Mystics of all faiths and none often refer to the experience of the silence as a period of conscious, wordless communion with the sacred or the divine. Indeed, it is, for what could be more sacred or divine than life itself … in all its fullness … experienced in the intensity of the moment? There is only one life manifesting itself in all things as all things. If you can truly know – not as book-knowledge – this life as one you will experience conscious communion with all life. Yes, you will come to know the ‘Self as One.’ Here's the 'secret': 'Be still, and know' (Ps 46:10). In the words of the poet John Keats, ‘that is all there is to know on earth and all you need to know.’


If you are ‘new’ to the practice of the silence, I suggest that you do not make the period of silence too long in the beginning. Start with, say, 2 or 3 minutes. The important thing is to have a regular period of silence each day, preferably at the same time (eg first thing in the morning).

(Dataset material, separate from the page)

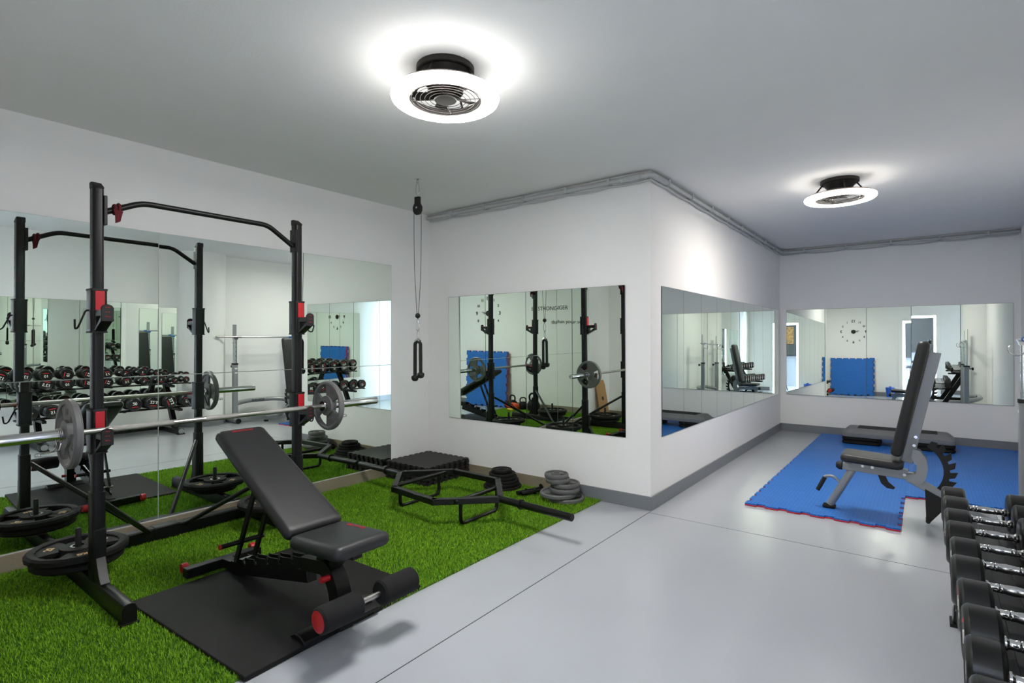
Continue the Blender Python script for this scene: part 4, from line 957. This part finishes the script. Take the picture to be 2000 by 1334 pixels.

Return to the silence throughout the day as and when necessary and when you simply want to commune with the divine. It is written, 'My presence will go with you, and ... give you rest' (Ex 33:14), and 'Come away by yourselves to a lonely place, and rest a while' (Mk 6:31). Yes, the experience of the silence is akin to the calm that precedes or follows the proverbial storm, but it is much more than that. Much more. You see, the silence is calm. The silence knows no storms. The silence is also peace. Not just peace, but that peace that passes all understanding (cf Phil 4:7) which abides in the minds of those who consciously dwell in the eternal now. Another thing. The silence is a power – indeed, the Power – for good which makes all things new. The silence is also a presence – indeed, the Presence – in which we, along with all other persons and things, live and move and have our being (cf Acts 17:28). One Presence. One Power. One Life.

You need not call It 'God,' but you can if you wish. The important thing, as I see it, is this – this Presence is 'our refuge and strength, a very present help in trouble' (Ps 46:1), and this Power, well, 'There is no power but of God; the powers that be are ordained of God.' The Presence is a Power – the only Power (despite there being both 'good' and 'bad' forces at work in life). The Power is also a Presence – that very same Presence – indeed Omnipresence ... for the Presence of Life fills all, and is all, and empowers all, for everything is truly an individualised expression of life. (It is written, 'Of His fulness have all we received' [Jn 1:16].) And this Presence and Power –  this All-in-All – is most fully and personally experienced in the silence. It is experienced as peace, calmness, tranquility, equanimity, wisdom, love and compassion – indeed, as all those things which we ordinarily associate with the sacred or the divine.

Here is some very good advice on 'entering the silence' from the New Thought leader, writer and historian Horatio W Dresser. It's from his book The Power of Silence:

[S]ome devotees of the ‘silence’ have thought that there was some sort of mysterious power or feeling which one might enter into by opening the mind in what they called a ‘spiritual’ direction. Hence they have entered the silence with no particular idea in mind. Now, it is desirable to help people out of the thought of ‘mysteries,’ not into them. It is the clear-cut, the intelligible idea, that is the desirable. To set out upon a vague search for the mysterious is to open the door to all sorts of abnormal mental experiences. It is because of this that so many have found it altogether imprudent to try to enter the silence at all. But the trouble lay in themselves. We find what we look for. If you believe in the occult, you will invite it. If you are in search of the sane, the quicker you cut loose from all vague groping after the mysterious the better.

So, practise the silence ... and make today – indeed, every moment – count. Angels can do no better.